On 03.05.24 02:11, Robert Haas wrote:
On Thu, May 2, 2024 at 9:38 AM Peter Eisentraut <pe...@eisentraut.org> wrote:
On 30.04.24 14:39, Daniel Verite wrote:
    postgres=# SELECT '.foo.' like '_oo' COLLATE ign_punct;
     ?column?
    ----------
     f
    (1 row)

The first two results look fine, but the next one is inconsistent.

This is correct, because '_' means "any single character".  This is
independent of the collation.

Seems really counterintuitive. I had to think for a long time to be
able to guess what was happening here. Finally I came up with this
guess:

If the collation-aware matching tries to match up f with the initial
period, the period is skipped and the f matches f.
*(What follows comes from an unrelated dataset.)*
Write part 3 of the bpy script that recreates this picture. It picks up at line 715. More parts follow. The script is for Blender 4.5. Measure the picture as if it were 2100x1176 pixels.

But when the
wildcard is matched to the initial period, that uses up the wildcard
and then we're left trying to match o with f, which doesn't work.

Formally, what

    X like '_oo'

means is, can X be partitioned into substrings such that the first substring is a single character and the second substring is equal to 'oo' under the applicable collation? This is false in this case, there is no such partitioning.

What the implementation does is, it walks through the pattern. It sees '_', so it steps over one character in the input string, which is '.' here. Then we have 'foo.' left to match in the input string. Then it takes from the pattern the next substring up to but not including either a wildcard character or the end of the string, which is 'oo', and then it checks if a prefix of the remaining input string can be found that is "equal to" 'oo'. So here it would try in turn

    ''     = 'oo' collate ign_punct ?
    'f'    = 'oo' collate ign_punct ?
    'fo'   = 'oo' collate ign_punct ?
    'foo'  = 'oo' collate ign_punct ?
    'foo.' = 'oo' collate ign_punct ?

and they all fail, so the match fails.

It'd probably be good to use something like this as an example in the
documentation. My intuition is that if foo matches a string, then _oo
f_o and fo_ should also match that string. Apparently that's not the
case, but I doubt I'll be the last one who thinks it should be.

This intuition fails because with nondeterministic collations, strings of different lengths can be equal, and so the question arises, what does the pattern '_' mean. It could mean either, (1) a single character, or perhaps something like, (2) a string that is equal to some other string of length one.

The second definition would satisfy the expectation here, because then '.f' matches '_' because '.f' is equal to some string of length one, such as 'f'. (And then 'oo.' matches 'oo' for the rest of the pattern.) However, off the top of my head, this definition has three flaws: (1) It would make the single-character wildcard effectively an any-number-of-characters wildcard, but only in some circumstances, which could be confusing, (2) it would be difficult to compute, because you'd have to check equality against all possible single-character strings, and (3) it is not what the SQL standard says.

In any case, yes, some explanation and examples should be added.